Abraham, Isaac, and Jacob

When God appeared to Moses in the burning bush, He didn’t introduce Himself as the Creator of the Universe or as the Father of all people. He didn’t say where He lives or what He is trying to accomplish. Instead, He introduced Himself in terms of three of Moses’s ancestors:

I am the God of thy father, the God of Abraham, the God of Isaac, and the God of Jacob.

Exodus 3:6

He also instructed Moses to tell the children of Israel, “The Lord God of your fathers, the God of Abraham, the God of Isaac, and the God of Jacob, hath sent me unto you” (Exodus 3:15).

Why would He define Himself in terms of His interactions with other people? Maybe because He wanted to emphasize not only His attributes but also His relationship with us. The children of Israel were familiar with the lives of Abraham, Isaac, and Jacob and knew that they had made covenants with God, covenants which included promises to their descendants. God was saying, in effect, “I have a relationship with you because I have a relationship with them.”

As Nephi traveled with his family to their promised land many years later, his faith was strengthened by remembering God’s relationship with those ancestors:

He loveth those who will have him to be their God. Behold, he loved our fathers, and he covenanted with them, yea, even Abraham, Isaac, and Jacob; and he remembered the covenants which he had made; wherefore, he did bring them out of the land of Egypt.

1 Nephi 17:40

King Limhi urged his people to put their trust “in that God in that God who was the God of Abraham, and Isaac, and Jacob” as they sought deliverance from captivity (Mosiah 7:19). The people of Alma were also in captivity at the time, and Mormon explained that “none could deliver them but the Lord their God, yea, even the God of Abraham and Isaac and of Jacob” (Mosiah 23:23). (See also Alma 29:11, Alma 36:2.)

Moroni referenced God’s relationship with these three men as he reminded us that He is a God of miracles. (See Mormon 9:11.)

Jesus added another dimension to this concept. Speaking to the Sadducees, who didn’t believe in the resurrection, He asked why God would introduce Himself as “the God of Abraham, and the God of Isaac, and the God of Jacob,” adding, “God is not the God of the dead, but of the living” (Matthew 22:32). So when we speak of Abraham, Isaac, and Jacob, we aren’t just remembering people who lived long ago and had a relationship with God while they were on the earth. We are remembering people who are still alive and who still have a relationship with God.

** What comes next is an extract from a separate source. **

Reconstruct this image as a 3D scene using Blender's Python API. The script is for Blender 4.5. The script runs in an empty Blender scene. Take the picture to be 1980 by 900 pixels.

Elder David A. Bednar has taught that our hearts become sanctified as we ponder the promises made to Abraham, Isaac, and Jacob and build our relationships with our ancestors. (See “’Let This House Be Built unto My Name,’” General Conference, April 2020).

The prophet Alma asked us to visualize what it will be like to return to the presence of God and “sit down with Abraham, Isaac, and Jacob” (Alma 5:24, Alma 7:25). (Mormon reiterated this concept in Helaman 3:30.) Will we be comfortable in their presence, because we have also been purified by Christ?

President Russell M. Nelson recently taught, “In the house of the Lord, we can make the same covenants with God that Abraham, Isaac, and Jacob made. And we can receive the same blessings!” (“The Temple and Your Spiritual Foundation,” General Conference, October 2021).

Today, I will be grateful for the examples of righteous people who have diligently worked to draw close to God. I will remember that God is willing to enter covenant relationships with His children, and I will be grateful that the blessings He promised to Abraham, Isaac, and Jacob are also available to us.